Sunday 19 November 2017

Hugo Cazares looking forward to Belfast bout with Carl Frampton

Barry McGuigan has described Carl Frampton as being in
Barry McGuigan has described Carl Frampton as being in "unbelievable shape" ahead of Friday's fight.

Eamon Carr

Mexican fighter Hugo Cazares says he is enjoying his time in Belfast, adding victory over Carl Frampton on Friday night will round off a memorable time in Ireland.

The Mexican boxer arrived in Belfast last week well wrapped up against the chilly March weather, but is confident ahead of the WBC super-bantamweight title eliminator at the Odyssey on Friday.

El Incredible, as he's known to his fans, was flanked by his coach Eduardo Montiel and brother Fernando, a three-times world champion who's regarded as one of the best Mexican boxers of all-time, when I met him.

"I like this city," Cazares said, fixing me with a dead-eyed stare. "I feel like this is home. I've won all my titles on the road. I feel confident being here."

It's an intriguing match up. Frampton, unbeaten in 17, has won 12 by knock-out. Under the guidance of Barry McGuigan's Cyclone Promotions, he's made steady progress through the division, picking up the Commonwealth title by beating Steve Molitor and demolishing Kiko Martinez to clinch the European title, which he successfully defended against Jeremy Parodi.

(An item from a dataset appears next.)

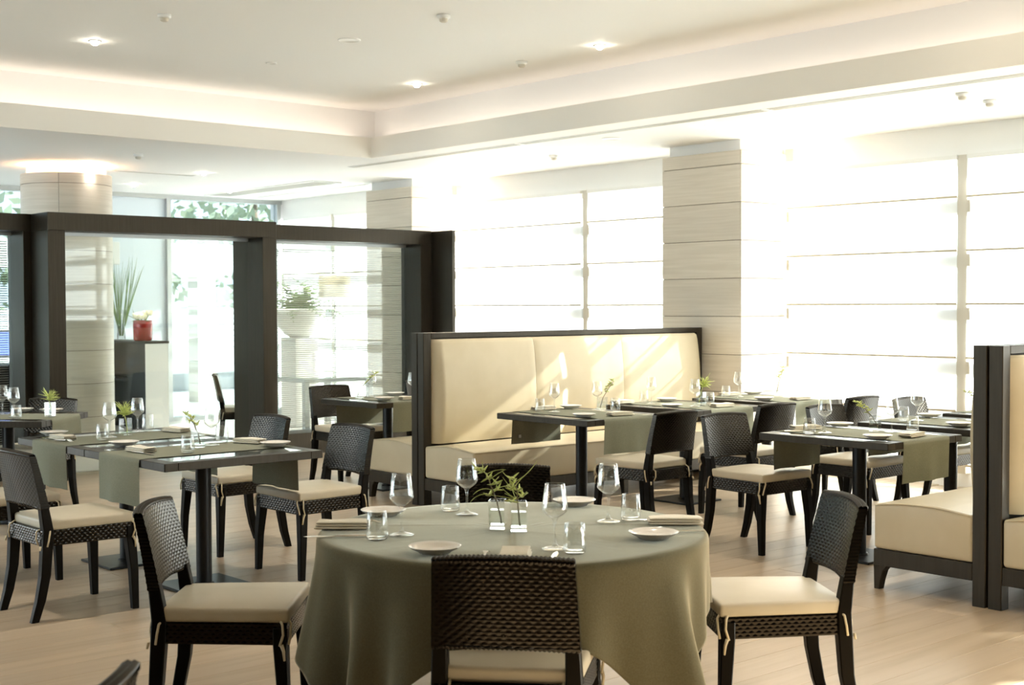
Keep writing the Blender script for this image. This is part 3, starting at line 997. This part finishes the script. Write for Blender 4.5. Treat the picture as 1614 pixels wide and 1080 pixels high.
def fork_mesh():
    b = MB()
    P = [(-.095, .0018), (-.06, .0022), (-.01, .0040), (.03, .0095), (.048, .0135), (.060, .0120)]
    Wd = [.0085, .0075, .0042, .0040, .0090, .0115]
    vs = []; fs = []
    for (x, z), w in zip(P, Wd):
        vs += [(x, -w, z), (x, w, z), (x, w, z + .0022), (x, -w, z + .0022)]
    for i in range(len(P) - 1):
        for k in range(4): fs.append((i*4+k, i*4+(k+1)%4, i*4+4+(k+1)%4, i*4+4+k))
    fs.append((0, 3, 2, 1)); m = (len(P) - 1) * 4; fs.append((m, m+1, m+2, m+3))
    b.add(vs, fs)
    for y in (-.0095, -.0032, .0032, .0095):
        b.tube([(.058, y, .0130), (.078, y, .0085), (.100, y, .0022)], [.0017, .0016, .0009], 6)
    return b.mesh('table_fork', m_steel, False)
def knife_mesh():
    b = MB()
    P = [(-.105, .0085, .004), (-.06, .0080, .005), (.0, .0068, .005), (.012, .0060, .0022), (.03, .0095, .0016), (.075, .0100, .0014), (.100, .0055, .0012), (.108, .0015, .0010)]
    vs = []; fs = []
    for x, w, h in P: vs += [(x, -w, .0008), (x, w, .0008), (x, w * .7, .0008 + h), (x, -w * .7, .0008 + h)]
    for i in range(len(P) - 1):
        for k in range(4): fs.append((i*4+k, i*4+(k+1)%4, i*4+4+(k+1)%4, i*4+4+k))
    fs.append((0, 3, 2, 1)); m = (len(P) - 1) * 4; fs.append((m, m+1, m+2, m+3))
    b.add(vs, fs)
    return b.mesh('table_knife', m_steel, False)
FORK, KNIFE = fork_mesh(), knife_mesh()

WG, TG, PG = 'stemmed wine glasses', 'water tumblers', 'small white side plates'
def wine(k, pos, x, y): put('wine_glass', wine_me, 'stemmed wine glass%s on the %s' % (pos, DESC[k]), 'wine glass', x, y, ztop(k, x, y), 0, WG)
def tumbler(k, pos, x, y): put('water_tumbler', tum_me, 'tapered tumbler%s on the %s' % (pos, DESC[k]), 'tumbler', x, y, ztop(k, x, y), 0, TG)
def plate(k, pos, x, y): put('side_plate', plate_me, 'white side plate%s on the %s' % (pos, DESC[k]), 'plate', x, y, ztop(k, x, y), 0, PG)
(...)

An impressive win against Cazares would be sure to propel Frampton into the major league with a world title fight, possibly in Las Vegas, with champion Leo Santa Cruz.

But southpaw Cazares represents another major step on the ladder for the Belfast fighter. He's an experienced campaigner. At 36, with a record of 40-7-2, 27 KOs, he's already been world champion at two different weights and has more world title bouts to his credit than Frampton has had professional fights.

McGuigan certainly doesn't underestimate the threat Cazares imposes.

"He's a super fighter and believes he's here to win," he says.

"He can hit you from any angle at any time. He punches very hard and he carries speed. He's a switch fighter who can box going back or moving forward. Most fighters recoil a bit when they get hit hard but when Cazares gets hit hard it just seems to motivate him."

Knowing the task ahead, McGuigan and his son Shane, who's Frampton's coach, have prepared diligently for this one.

"I know this is going to be the toughest fight of my career," says Frampton.

 "That's why I've trained so hard. I've done fifteen weeks camp in total. I've done between 220 and 230 rounds of sparring. I've put the work in. I feel I've done enough in training and I'm young and fresh enough to get the win."

Cazares shrugs off Frampton's bullish optimism like he's heard it all before. "I was young once and unbeaten too," he says. "The years have brought me a lot of experience. I haven't been beaten up in any of my fights. I've been very careful with my body. I've fought some very difficult fighters and I have the experience that's necessary to beat Carl."

"He's in unbelievable shape," McGuigan  says of Frampton.

"Both physically and psychologically. He's ripped and totally focused on a win. This will be a very tough fight, a real acid test for him but I'm confident Carl will win emphatically."

The event in the Odyssey sold out in ten days and Golden Boy Promotions will have their people at ringside on Friday. A big win by Frampton could ensure some gala nights and mega-paydays in the future.

"I want to be world champion," says Frampton. "The super bantamweight division is a tough division. There are no easy fights now.

“Each one is harder than the last. To get to fight Santa Cruz I have to beat this guy. He has a dream of becoming a three weight world champion.

“He sees the fight as earning an all-Mexican showdown with Santa Cruz. That's what he's here for. That's why it's going to be a hell of a fight."